Canucks – Sherwood Postmortem
Now that it’s sank in a little; it seems a bit hard to believe the Canucks traded Kiefer Sherwood when they did, and to a team that might be kicking their ass in the Pacific Division standings for the foreseeable future, with or without Sherwood.
The San Jose Sharks are far ahead of the crumbling Canucks on the improvement trajectory; their rebuild centered around young superstar and 19-year-old Team Canada Olympian Macklin Celebrini.
And no, rationalize all you want, getting two second rounders in return, one in 2026 and the other in 2027, is not even close to getting a 1st-round pick in return for the late blooming, energizer forward. The Sharks will finish somewhere in the middle of the pack this season, playoffs or not, with a second-round NHL Draft pick to match. Next season they’ll likely finish even higher.
Could the Canucks have landed a first-rounder from somewhere else? We’ll never know, will we.
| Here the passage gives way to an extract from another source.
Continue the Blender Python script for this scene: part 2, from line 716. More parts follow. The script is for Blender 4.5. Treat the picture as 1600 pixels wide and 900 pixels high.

The trade deadline is March 6th and there’s a lengthy Olympic break between now and then. Would it have killed Vancouver management to wait a portion of that month-and-a-half to see if their leverage increased with teams wanting to improve their playoff chances? Hell, there’s a handful of clubs that don’t even know if they’re buyers or sellers right now.
A player on the rise offensively who brings playoff character and grit? Nahhh, who’d want that around the beginning of March as the seedings start falling into place.
Sherwood found his game in Vancouver while given the ice time and opportunity to mature and discover his scoring touch. Good for him.
“But I also give our staff a lot of credit, because they worked with him,” pointed out Canucks GM Patrik Allvin after the deal was made on Monday. “That’s how he was able to take his game to the next level, playing both special teams and obviously finding the consistency of scoring a lot of goals.”
Well, congratulations. Maybe a new business model: Canucks player development for other franchises.
That said, Vancouver actually tried to sign Sherwood to an extension months ago. For all of his kind words upon exiting the organization on Monday, apparently there wasn’t enough money around to make that happen. Or maybe he was just another guy ultimately wanting out.
Sherwood’s a happy guy, particularly because the Canucks pulled the trigger sooner than later. Why remains the big question. Put it this way; would have they done worse by waiting?
“You never know,” Allvin said about waiting for a better deal.
The club didn’t need to get any worse on the ice. They’re awful, and this decision falls right in line.
Earlier Canucks:
— Canucks Jim Rutherford; NHL’s Greatest Ventriloquist

Everyone is the smartest person in the room nowadays. You would have been the same person saying why didn’t they move sooner and they might have done way better. The media in this market love to stir up sh__t with the fan base
I’m an advocate of waiting until close to the deadline, particularly in cases like this one, a valuable asset who’s a pending UFA. The item that put me over the top to produce this story in the end was hearing a “pundit” say that the two 2nd-rounders were the same as a 1st rounder. Ahhhh, nope. Sometimes a club gets lucky, but they’re definitely not the same thing.